-- start of Available data --

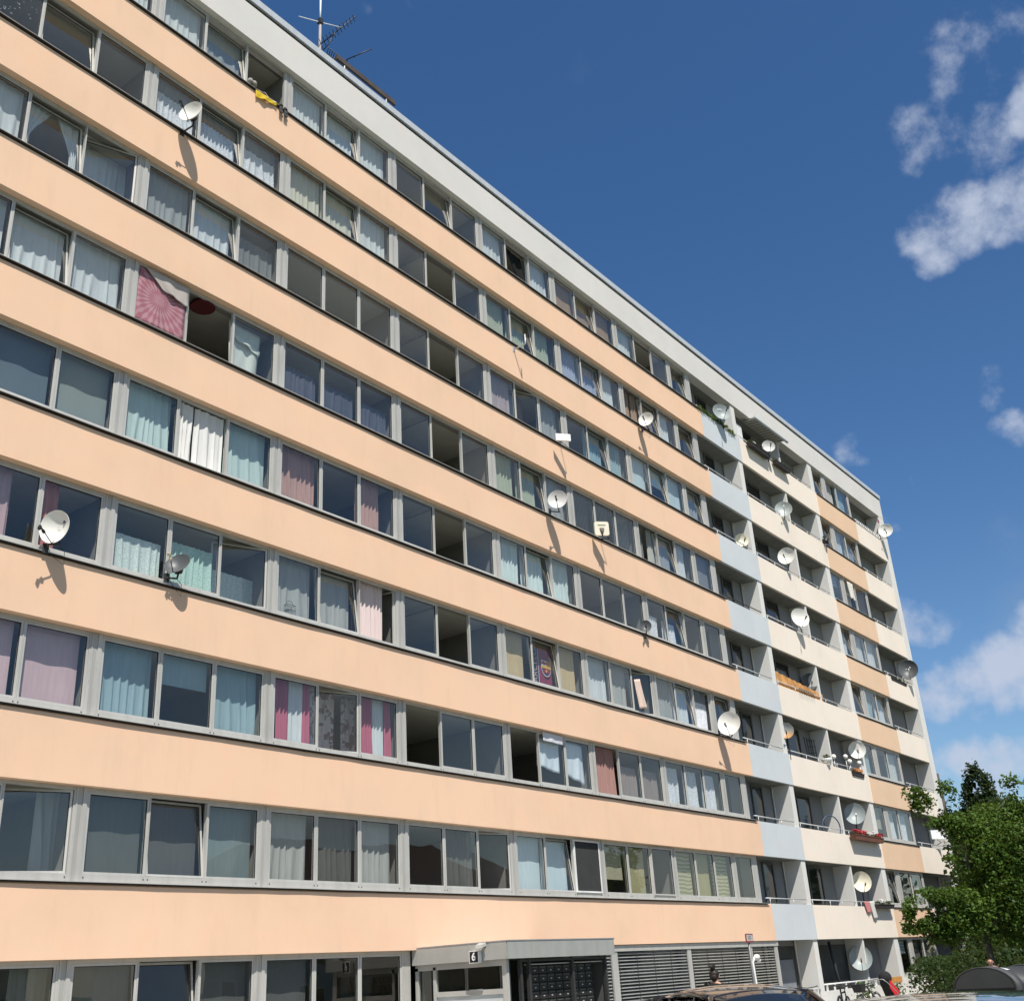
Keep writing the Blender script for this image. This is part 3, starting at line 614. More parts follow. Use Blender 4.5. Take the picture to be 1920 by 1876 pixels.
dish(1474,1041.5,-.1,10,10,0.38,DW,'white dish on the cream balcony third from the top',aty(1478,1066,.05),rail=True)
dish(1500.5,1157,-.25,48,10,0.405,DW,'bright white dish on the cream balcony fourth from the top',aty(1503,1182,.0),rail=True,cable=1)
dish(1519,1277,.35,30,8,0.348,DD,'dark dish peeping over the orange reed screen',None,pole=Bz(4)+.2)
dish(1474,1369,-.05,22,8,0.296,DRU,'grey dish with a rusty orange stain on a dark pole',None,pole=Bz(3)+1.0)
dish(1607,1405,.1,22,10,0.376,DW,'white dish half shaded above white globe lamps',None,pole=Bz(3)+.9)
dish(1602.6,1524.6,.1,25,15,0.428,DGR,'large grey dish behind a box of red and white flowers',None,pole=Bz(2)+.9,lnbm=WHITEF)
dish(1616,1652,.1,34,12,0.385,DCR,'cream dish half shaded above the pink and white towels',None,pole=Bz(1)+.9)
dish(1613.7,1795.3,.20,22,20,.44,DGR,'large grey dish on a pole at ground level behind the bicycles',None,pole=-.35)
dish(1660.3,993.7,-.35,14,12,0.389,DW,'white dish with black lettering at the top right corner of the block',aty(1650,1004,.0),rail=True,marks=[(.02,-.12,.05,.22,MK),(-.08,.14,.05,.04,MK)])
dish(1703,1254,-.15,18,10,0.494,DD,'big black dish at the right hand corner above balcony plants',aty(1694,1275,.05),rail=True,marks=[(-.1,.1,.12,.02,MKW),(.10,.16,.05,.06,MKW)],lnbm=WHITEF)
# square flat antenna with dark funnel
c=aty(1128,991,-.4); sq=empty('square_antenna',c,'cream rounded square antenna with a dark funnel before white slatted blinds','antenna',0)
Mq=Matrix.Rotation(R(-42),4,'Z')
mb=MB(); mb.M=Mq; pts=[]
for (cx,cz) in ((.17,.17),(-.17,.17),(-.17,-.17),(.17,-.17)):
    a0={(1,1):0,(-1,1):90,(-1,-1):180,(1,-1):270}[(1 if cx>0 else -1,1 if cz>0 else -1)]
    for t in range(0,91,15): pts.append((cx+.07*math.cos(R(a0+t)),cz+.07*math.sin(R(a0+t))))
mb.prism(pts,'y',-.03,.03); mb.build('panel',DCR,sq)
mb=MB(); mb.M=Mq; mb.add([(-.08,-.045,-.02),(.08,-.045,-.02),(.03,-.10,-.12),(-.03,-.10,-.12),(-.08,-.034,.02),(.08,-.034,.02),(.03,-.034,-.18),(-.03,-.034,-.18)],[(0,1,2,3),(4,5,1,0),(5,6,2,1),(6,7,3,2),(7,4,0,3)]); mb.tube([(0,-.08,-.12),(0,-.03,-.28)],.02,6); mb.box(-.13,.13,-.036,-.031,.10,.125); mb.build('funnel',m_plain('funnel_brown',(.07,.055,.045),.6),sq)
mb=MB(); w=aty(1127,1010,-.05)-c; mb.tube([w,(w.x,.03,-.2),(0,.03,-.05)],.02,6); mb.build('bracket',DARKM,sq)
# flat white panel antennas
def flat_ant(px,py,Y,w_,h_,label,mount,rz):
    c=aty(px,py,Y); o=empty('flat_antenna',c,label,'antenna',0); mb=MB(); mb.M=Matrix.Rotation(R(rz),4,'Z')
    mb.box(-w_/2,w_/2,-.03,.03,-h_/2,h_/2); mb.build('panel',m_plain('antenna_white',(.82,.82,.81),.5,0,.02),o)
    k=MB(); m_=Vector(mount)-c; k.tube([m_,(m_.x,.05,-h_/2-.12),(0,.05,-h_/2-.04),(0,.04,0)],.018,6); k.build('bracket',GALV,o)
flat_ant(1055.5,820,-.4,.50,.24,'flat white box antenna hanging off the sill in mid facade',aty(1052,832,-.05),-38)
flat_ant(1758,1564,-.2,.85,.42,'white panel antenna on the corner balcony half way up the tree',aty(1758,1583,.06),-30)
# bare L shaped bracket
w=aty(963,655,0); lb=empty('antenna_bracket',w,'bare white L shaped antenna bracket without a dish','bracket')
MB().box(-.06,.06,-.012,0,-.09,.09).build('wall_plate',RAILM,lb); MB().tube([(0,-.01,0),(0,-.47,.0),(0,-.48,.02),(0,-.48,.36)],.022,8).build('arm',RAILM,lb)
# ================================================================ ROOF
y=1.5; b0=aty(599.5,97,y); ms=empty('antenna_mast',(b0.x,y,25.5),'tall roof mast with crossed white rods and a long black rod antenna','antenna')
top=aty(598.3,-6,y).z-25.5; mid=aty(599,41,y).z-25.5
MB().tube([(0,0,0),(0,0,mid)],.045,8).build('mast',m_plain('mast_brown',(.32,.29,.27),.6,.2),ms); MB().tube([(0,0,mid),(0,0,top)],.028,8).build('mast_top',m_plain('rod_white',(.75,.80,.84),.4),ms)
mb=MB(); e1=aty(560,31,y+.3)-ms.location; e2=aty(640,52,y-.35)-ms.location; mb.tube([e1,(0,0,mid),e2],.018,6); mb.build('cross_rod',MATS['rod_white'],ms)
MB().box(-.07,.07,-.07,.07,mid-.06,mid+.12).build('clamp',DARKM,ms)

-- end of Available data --
-- start of Available data --

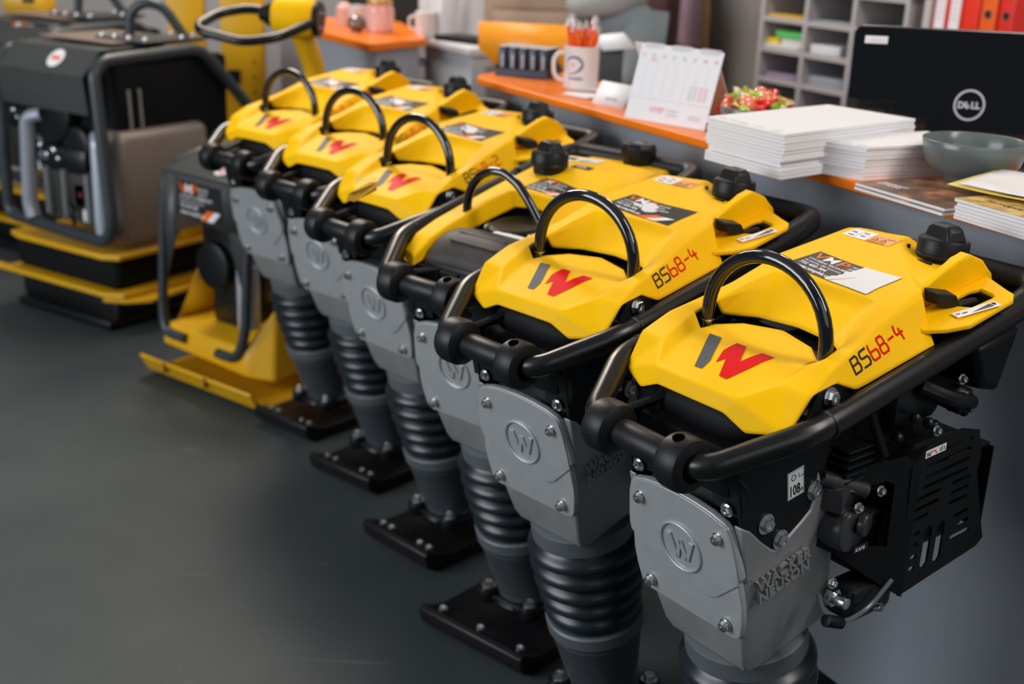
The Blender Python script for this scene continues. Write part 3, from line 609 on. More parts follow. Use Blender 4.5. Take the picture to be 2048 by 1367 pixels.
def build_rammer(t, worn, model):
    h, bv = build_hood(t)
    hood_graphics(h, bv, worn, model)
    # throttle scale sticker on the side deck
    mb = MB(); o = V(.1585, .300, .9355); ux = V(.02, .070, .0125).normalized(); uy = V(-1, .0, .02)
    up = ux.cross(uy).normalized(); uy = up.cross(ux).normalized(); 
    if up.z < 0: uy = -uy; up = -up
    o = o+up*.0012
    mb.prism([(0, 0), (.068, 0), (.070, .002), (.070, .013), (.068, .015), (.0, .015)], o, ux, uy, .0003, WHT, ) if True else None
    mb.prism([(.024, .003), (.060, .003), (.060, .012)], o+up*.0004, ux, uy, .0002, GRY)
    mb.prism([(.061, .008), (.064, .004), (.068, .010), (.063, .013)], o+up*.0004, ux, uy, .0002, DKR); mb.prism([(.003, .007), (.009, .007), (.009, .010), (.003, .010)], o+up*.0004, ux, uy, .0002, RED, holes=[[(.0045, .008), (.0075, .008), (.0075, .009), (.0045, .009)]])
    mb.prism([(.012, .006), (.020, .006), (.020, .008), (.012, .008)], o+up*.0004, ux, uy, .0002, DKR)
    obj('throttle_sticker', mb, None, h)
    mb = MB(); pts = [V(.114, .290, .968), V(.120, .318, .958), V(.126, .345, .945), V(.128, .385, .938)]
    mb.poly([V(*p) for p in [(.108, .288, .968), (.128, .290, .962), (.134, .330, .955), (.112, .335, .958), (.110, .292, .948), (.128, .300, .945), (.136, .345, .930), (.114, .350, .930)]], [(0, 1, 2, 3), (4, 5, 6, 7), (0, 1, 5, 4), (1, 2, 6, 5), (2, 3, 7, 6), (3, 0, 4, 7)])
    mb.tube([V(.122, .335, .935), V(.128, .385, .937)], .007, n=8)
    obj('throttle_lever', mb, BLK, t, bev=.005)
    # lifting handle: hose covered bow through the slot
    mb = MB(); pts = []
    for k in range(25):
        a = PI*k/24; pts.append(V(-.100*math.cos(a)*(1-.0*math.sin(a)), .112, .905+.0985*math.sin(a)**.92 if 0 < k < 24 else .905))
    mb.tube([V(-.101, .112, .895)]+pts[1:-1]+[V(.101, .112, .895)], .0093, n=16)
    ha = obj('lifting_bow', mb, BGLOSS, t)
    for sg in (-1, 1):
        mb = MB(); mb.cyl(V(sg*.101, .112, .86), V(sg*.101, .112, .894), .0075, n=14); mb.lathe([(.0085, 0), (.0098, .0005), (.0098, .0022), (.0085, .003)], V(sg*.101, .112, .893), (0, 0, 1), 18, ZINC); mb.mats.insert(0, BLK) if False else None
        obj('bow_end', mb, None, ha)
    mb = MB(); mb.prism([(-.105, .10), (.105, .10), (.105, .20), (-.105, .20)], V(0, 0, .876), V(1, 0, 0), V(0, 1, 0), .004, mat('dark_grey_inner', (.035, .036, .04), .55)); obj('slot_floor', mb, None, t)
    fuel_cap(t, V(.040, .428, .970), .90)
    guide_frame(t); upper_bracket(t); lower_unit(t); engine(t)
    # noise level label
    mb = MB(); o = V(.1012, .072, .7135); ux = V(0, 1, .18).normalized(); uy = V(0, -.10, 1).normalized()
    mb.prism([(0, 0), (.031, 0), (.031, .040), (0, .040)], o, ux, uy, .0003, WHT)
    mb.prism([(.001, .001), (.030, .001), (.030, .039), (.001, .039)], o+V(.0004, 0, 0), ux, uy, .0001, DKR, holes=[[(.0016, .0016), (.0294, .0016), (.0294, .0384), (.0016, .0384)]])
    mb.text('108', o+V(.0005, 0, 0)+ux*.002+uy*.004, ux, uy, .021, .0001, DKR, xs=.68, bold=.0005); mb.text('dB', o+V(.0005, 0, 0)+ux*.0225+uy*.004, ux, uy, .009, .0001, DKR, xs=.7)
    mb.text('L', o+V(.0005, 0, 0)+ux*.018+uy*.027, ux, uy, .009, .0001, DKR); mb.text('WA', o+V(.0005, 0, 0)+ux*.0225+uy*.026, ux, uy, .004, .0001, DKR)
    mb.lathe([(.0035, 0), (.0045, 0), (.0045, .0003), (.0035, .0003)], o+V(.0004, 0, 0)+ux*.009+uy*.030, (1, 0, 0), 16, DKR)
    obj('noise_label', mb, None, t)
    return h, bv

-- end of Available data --

— Exercise task —
Copy all lines from the material that contain "script".

— Task output —
Keep writing the Blender script for this image. This is part 3, starting at line 614. More parts follow. Use Blender 4.5. Take the picture to be 1920 by 1876 pixels.
The Blender Python script for this scene continues. Write part 3, from line 609 on. More parts follow. Use Blender 4.5. Take the picture to be 2048 by 1367 pixels.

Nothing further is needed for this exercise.